Pertenezco a ese grupo de personas, creo que cada vez más reducido, a quienes les gusta llevar efectivo en la cartera y no tener que pagar en los comercios con tarjeta. Una cosa es que me guste y otra muy distinta es que pueda hacerlo. Hace unos meses fui a uno de los cajeros de la plaza del barrio donde suelo sacar dinero y comprobé que a partir de ahora me cobraban comisión. Ya lo sabía porque la información del banco (Caja Duero) me llega puntualmente al buzón en su sobre, pero lo había olvidado. Esos cajeros junto a la plaza y junto a la salida del metro, por cierto, provocan cierta aprensión en los amigos y familiares que me visitan. Siempre que paro allí, los que me acompañan miran por encima del hombro y desconfían. Es lógico: por ese entorno pululan los vagabundos alcohólicos, alguna gente del lumpen y demás ralea que despierta suspicacias. Pero jamás me ha ocurrido nada. Ni siquiera se me ha puesto nadie junto al cajero, como a veces hacen algunos pedigüeños en la taquilla de ciertos cines y teatros de Madrid, para rogarme que le dé un billete.

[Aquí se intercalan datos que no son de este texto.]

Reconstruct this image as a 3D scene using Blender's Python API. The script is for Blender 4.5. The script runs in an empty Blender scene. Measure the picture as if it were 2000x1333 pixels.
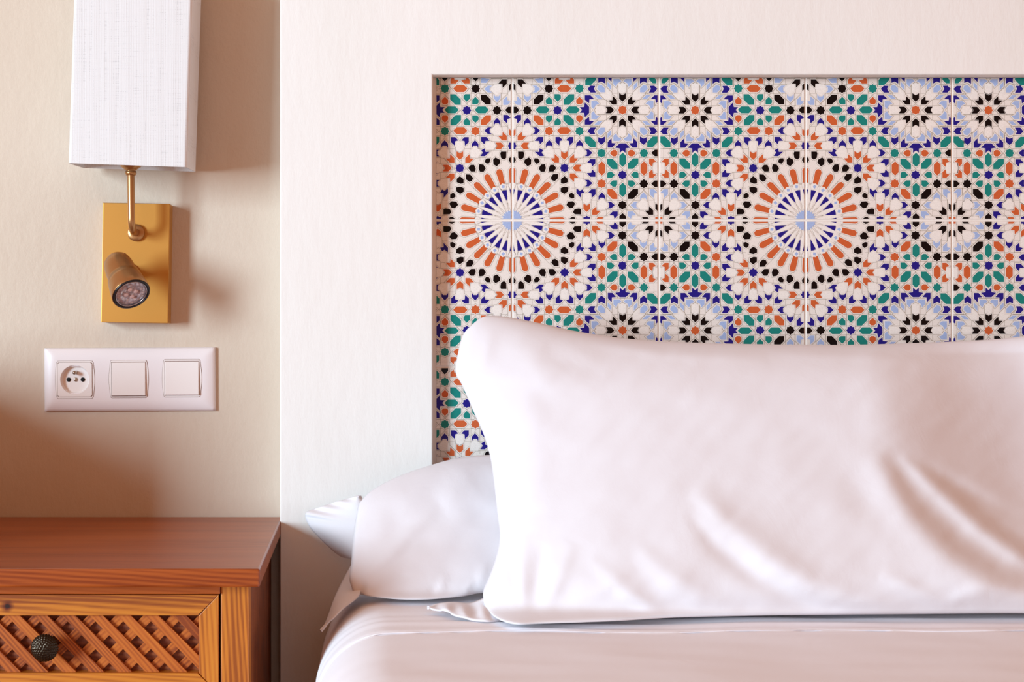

Volvamos a la comisión. En los cajeros a los que solía acudir, que eran muchos y situados en diversos puntos estratégicos de la ciudad, no me cobraban nada. Ahora hay comisión, y oscila dependiendo de la entidad bancaria. Creo que lo máximo que me cobran son dos euros y cincuenta céntimos. Que no es poco. Alguna vez, cuando no te queda otra alternativa y se trata de una emergencia y en el local donde necesitas comprar algo no aceptan tarjeta, se puede hacer una excepción. Dices: “Por esta vez, casco las dos gambas y media. Pero será la última”. Y debe ser la última. De lo contrario, si cada vez que vas al cajero te pules casi tres euros, en unos meses se te ha ido una buena pasta. A mí esta circunstancia me revienta, porque me obliga a buscar cajeros por la ciudad y nunca los tengo a mano. Ya digo que me gustaba llevar billetes y monedas en los bolsillos. Aunque sólo sea para las nimiedades como el pan, el periódico, una revista, o una Coca-Cola de máquina. Lo cierto es que tardé años en abrirme una cuenta corriente (tampoco era necesario, dada la irregularidad de mis ingresos, por aquel entonces), y guardaba mis pocos ahorros en un cajón. Y juro que, si hubiera tenido la posibilidad de esconder la pasta debajo de una baldosa del cuarto de baño de los antiguos pisos que habité, lo hubiese hecho. La otra tarde quise comprar libros en algunas de las librerías del barrio y no aceptaban tarjeta y me tocó ir hasta La Latina. No queda muy lejos, pero tampoco está a mano. El otro cajero de mi banco que me queda más cerca está en la parada de metro de Sol. Dentro. Y cuando digo dentro me refiero a que hay que meter el ticket. A que, si quieres sacar efectivo de los cajeros, tienes que entrar hasta el fondo, gastarte un viaje.
Alguien dirá que por qué no saco suficiente cantidad para que me dure unos días. Y entonces le contestaré que nunca hay dinero suficiente. Eso lo sabe cualquiera, siempre se evapora de las manos en cuanto salimos a la calle (la sociedad prepara esa trampa y nosotros caemos con gusto en ella), y más en una ciudad como Madrid, donde casi te cobran por respirar su aire viciado. Lo saben los niños, lo saben los mendigos, lo saben los peces gordos. Sacas unos cuantos billetes, pero al poco se acaban. Surgen imprevistos, te llama alguien para tomar una caña, gastas la calderilla en el pan y en la sal. Así que, de algún modo, vuelvo a estar como al principio, como hace años: sin un chavo en los bolsillos, pero al menos con una tarjeta a mano.